Built module by module
The car is composed of separate, easy-to-replace parts: the batteries, the body panels, and the electronic modules in the interior. If something breaks, you don't have to replace the entire system, just the defective part. With standard parts, clear instructions, a built-in tool kit, and an app that reads the car's data, maintenance is accessible to everyone.
Well-thought-out battery design
One of the most striking choices is the battery pack. Instead of one large, heavy battery, ARIA uses six compact modules weighing approximately 12 kilograms. You can remove them by hand—it feels almost as natural as changing the batteries in your remote control. Together, they provide 12.96 kWh of energy.
Click-on bodywork
The exterior is also cleverly constructed. If damaged, you can simply click the panel off and replace it with a new one in a matter of minutes. Removing such a panel gives you direct access to the technology behind it. This panel system was designed by a student at Summa.

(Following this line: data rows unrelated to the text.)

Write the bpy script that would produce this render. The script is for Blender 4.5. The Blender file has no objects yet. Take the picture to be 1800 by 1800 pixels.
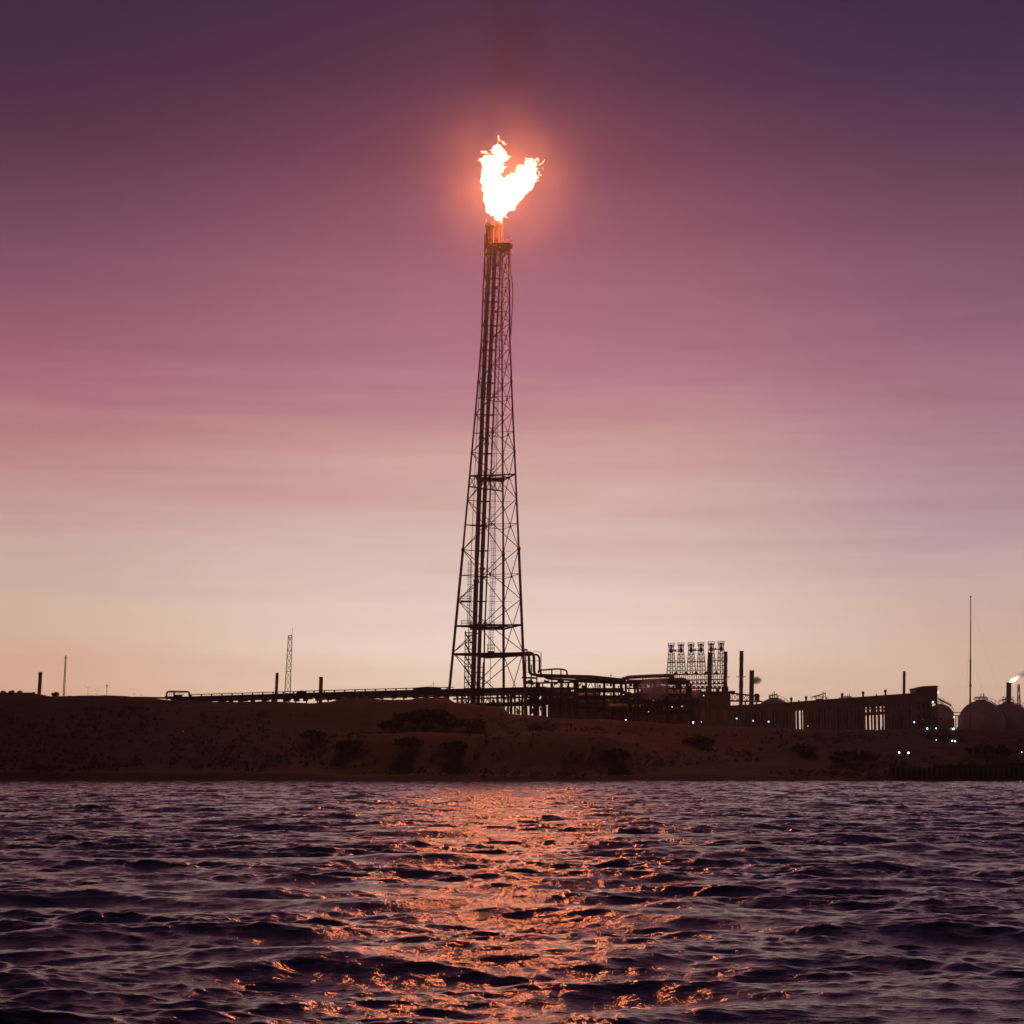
import bpy, math, random
import numpy as np
from mathutils import Vector, noise
R = random.Random(7)
S = bpy.context.scene
COL = S.collection
PI = math.pi

# ------------------------------------------------------------------ camera
F = 3541.0                 # focal length in picture pixels (1800 px wide)
TH = math.radians(7.1)     # upward pitch
CH = 3.0                   # height of the lens over the water
cd = bpy.data.cameras.new('camera'); cam = bpy.data.objects.new('camera', cd); COL.objects.link(cam)
cam.location = (0, 0, CH); cam.rotation_euler = (PI/2 + TH, 0, 0)
cd.sensor_width = 36; cd.lens = 36*F/1800; cd.clip_start = 0.5; cd.clip_end = 12000
S.camera = cam
ST, CT = math.sin(TH), math.cos(TH)

def W(px, py, d):
    """point at ground distance d that the photograph shows at px, py"""
    a = (px-900)/F; b = (900-py)/F
    y = CT - b*ST; z = ST + b*CT
    t = d/y
    return Vector((a*t, d, CH + z*t))

def mpp(d):                # metres per picture pixel at distance d
    return d/F

# ------------------------------------------------------------------ materials
def lin(c):
    c = c/255.0
    return c/12.92 if c <= 0.04045 else ((c+0.055)/1.055)**2.4
def rgb(r, g, b): return (lin(r), lin(g), lin(b), 1)

def mat(name, col, rough=0.6, metal=0.0, var=0.35, scale=1.5, bump=0.0, col2=None):
    m = bpy.data.materials.new(name); m.use_nodes = True
    n = m.node_tree.nodes; l = m.node_tree.links
    p = n['Principled BSDF']
    p.inputs['Roughness'].default_value = rough; p.inputs['Metallic'].default_value = metal
    tc = n.new('ShaderNodeTexCoord'); no = n.new('ShaderNodeTexNoise')
    no.inputs['Scale'].default_value = scale; no.inputs['Detail'].default_value = 6
    l.new(tc.outputs['Object'], no.inputs['Vector'])
    cr = n.new('ShaderNodeValToRGB')
    c2 = col2 or tuple(c*(1-var) for c in col)
    cr.color_ramp.elements[0].position = .35; cr.color_ramp.elements[0].color = (*c2[:3], 1)
    cr.color_ramp.elements[1].position = .65; cr.color_ramp.elements[1].color = (*col[:3], 1)
    l.new(no.outputs['Fac'], cr.inputs['Fac']); l.new(cr.outputs['Color'], p.inputs['Base Color'])
    if bump:
        b = n.new('ShaderNodeBump'); b.inputs['Strength'].default_value = bump; b.inputs['Distance'].default_value = .3
        l.new(no.outputs['Fac'], b.inputs['Height']); l.new(b.outputs['Normal'], p.inputs['Normal'])
    return m
def emit(name, col, s):
    m = bpy.data.materials.new(name); m.use_nodes = True
    n = m.node_tree.nodes; l = m.node_tree.links; n.clear()
    o = n.new('ShaderNodeOutputMaterial'); e = n.new('ShaderNodeEmission')
    e.inputs['Color'].default_value = (*col, 1); e.inputs['Strength'].default_value = s
    l.new(e.outputs[0], o.inputs['Surface'])
    return m
def vol(name, col, dens, g=0.0, noise_scale=None, thr=.45, absorb=None):
    m = bpy.data.materials.new(name); m.use_nodes = True
    n = m.node_tree.nodes; l = m.node_tree.links; n.clear()
    o = n.new('ShaderNodeOutputMaterial'); v = n.new('ShaderNodeVolumePrincipled')
    v.inputs['Color'].default_value = (*col, 1); v.inputs['Density'].default_value = dens
    v.inputs['Anisotropy'].default_value = g
    l.new(v.outputs[0], o.inputs['Volume'])
    if noise_scale:
        tc = n.new('ShaderNodeTexCoord'); t = n.new('ShaderNodeTexNoise')
        t.inputs['Scale'].default_value = noise_scale; t.inputs['Detail'].default_value = 4
        l.new(tc.outputs['Object'], t.inputs['Vector'])
        mr = n.new('ShaderNodeMapRange'); mr.inputs['From Min'].default_value = thr; mr.inputs['From Max'].default_value = thr+.25
        mr.inputs['To Max'].default_value = dens
        l.new(t.outputs['Fac'], mr.inputs['Value']); l.new(mr.outputs[0], v.inputs['Density'])
    return m

M = {}
M['steel'] = mat('painted_steel', (.16, .13, .12), .5, .2, .4, 2)
M['dark'] = mat('dark_steel', (.10, .085, .085), .55, .2, .4, 1.5)
M['rust'] = mat('rusty_steel', (.30, .12, .08), .7, .1, .5, 2)
M['tower'] = mat('tower_paint', (.80, .27, .13), .65, 0, .35, 2)
M['riser'] = mat('riser_cladding', (.72, .40, .29), .5, .1, .3, 1.2)
M['pipe'] = mat('pipe_cladding', (.30, .2, .17), .45, .3, .35, 1.2)
M['far'] = mat('stack_steel', (.09, .075, .075), .7, 0, .4, .6)
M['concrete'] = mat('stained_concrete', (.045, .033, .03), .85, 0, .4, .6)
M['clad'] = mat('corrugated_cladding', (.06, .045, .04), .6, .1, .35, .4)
M['sheet'] = mat('weathered_sheeting', (.26, .17, .15), .7, 0, .3, .5)
M['tank'] = mat('tank_paint', (.28, .21, .2), .5, 0, .3, .25)
M['rack_pipe'] = mat('grimy_pipe', (.13, .10, .09), .55, .2, .4, 1.2)
M['mast'] = mat('red_mast_paint', (.42, .13, .07), .6, 0, .4, .8)
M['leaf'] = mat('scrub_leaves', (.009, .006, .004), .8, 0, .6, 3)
M['bark'] = mat('scrub_twigs', (.06, .045, .03), .9)
M['tip'] = mat('scorched_tip_steel', (.62, .42, .34), .55, .1, .35, 1.5)
M['flame'] = emit('gas_flame', (1, .27, .10), 330)
M['wisp'] = emit('flame_fringe', (1, .45, .25), 2.6)
M['tongue'] = emit('flame_tongue', (1, .62, .38), 3.2)
M['blue_lamp'] = emit('blue_white_lamp', (.28, .45, 1), 5)
M['white_lamp'] = emit('white_lamp', (.82, .93, 1), 32)
M['yellow_lamp'] = emit('yellow_lamp', (1, .75, .35), 3)
M['red_lamp'] = emit('red_lamp', (1, .22, .10), 3)

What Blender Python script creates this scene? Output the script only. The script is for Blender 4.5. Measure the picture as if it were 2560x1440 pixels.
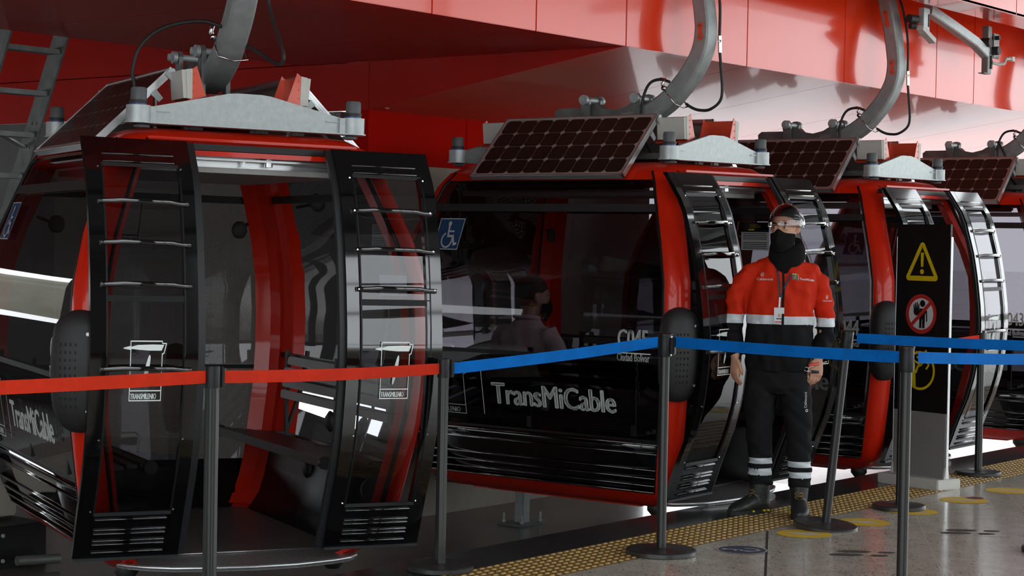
import bpy, bmesh, math, random
import numpy as np
from mathutils import Vector, Matrix
for o in list(bpy.data.objects): bpy.data.objects.remove(o)
random.seed(4)
S=bpy.context.scene; COL=S.collection; PI=math.pi
# ---------------- camera, world, exposure ----------------
# world axes: X along the line of cabins (away to the right), Y across (away from the platform), Z up
R_=Vector((0.6112877,-0.7912027,0.01804574)); U_=Vector((0.00800521,0.02898254,0.99954786)); F_=Vector((0.79136797,0.61086685,-0.02405041))
cd=bpy.data.cameras.new('camera'); cam=bpy.data.objects.new('camera',cd); COL.objects.link(cam)
cam.matrix_world=Matrix(((R_.x,U_.x,-F_.x,-9.59295),(R_.y,U_.y,-F_.y,-6.67096),(R_.z,U_.z,-F_.z,1.5),(0,0,0,1)))
cd.lens=36*4688.03/2560; cd.sensor_width=36; cd.clip_start=.05; cd.clip_end=500
S.camera=cam
W=bpy.data.worlds.new('overcast'); S.world=W; W.use_nodes=True
bg=W.node_tree.nodes['Background']; bg.inputs[0].default_value=(.92,.97,1.0,1); bg.inputs[1].default_value=5.2
S.view_settings.view_transform='Standard'; S.view_settings.look='None'; S.view_settings.gamma=1; S.view_settings.exposure=-0.40
S.view_settings.use_curve_mapping=False

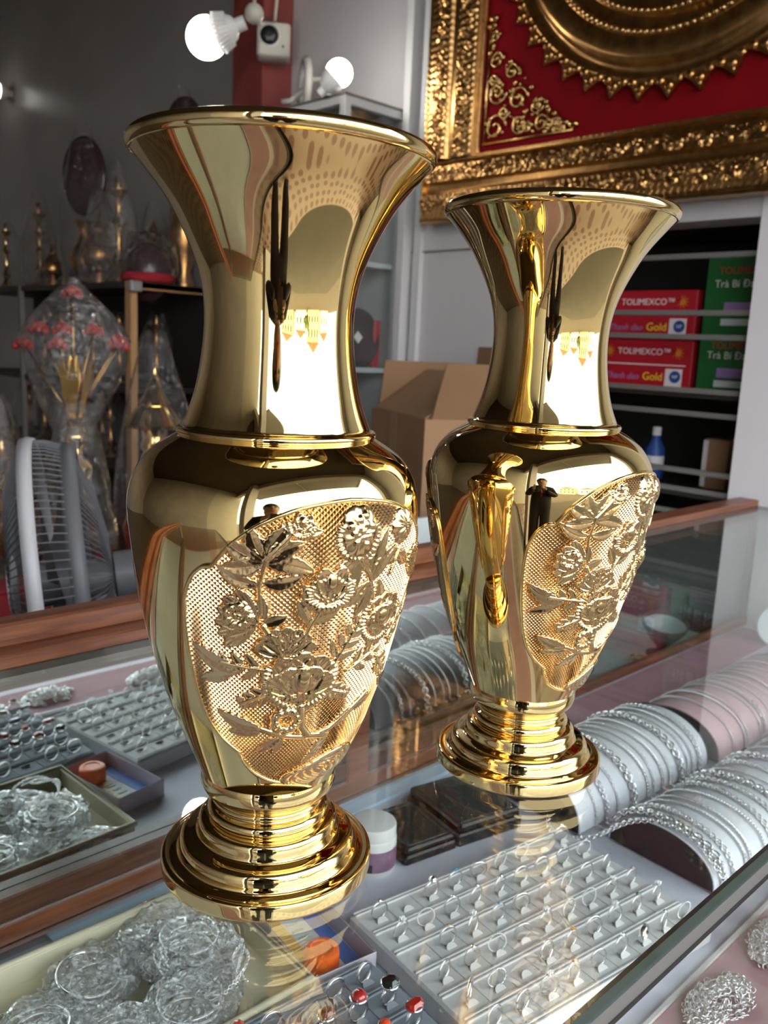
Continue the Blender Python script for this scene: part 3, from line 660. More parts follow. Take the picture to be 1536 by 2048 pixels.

Preventing EVs from being discarded too quickly
With ARIA, the team wants to offer a solution to the growing problem of electric cars becoming increasingly difficult to repair. Many EV batteries are fixed in the chassis, parts are hardly standardised, and independent garages have difficulty obtaining the right materials. In addition, there is a shortage of mechanics trained in complex electric drives. As a result, vehicles end up in the scrapyard unnecessarily early.
TU/ecomotive is affiliated with Right to Repair Europe, a coalition of some 180 organisations from 30 countries—from environmental groups to repair companies. The group is fighting for better regulations so that parts, including EV batteries, remain accessible, replaceable, and repairable.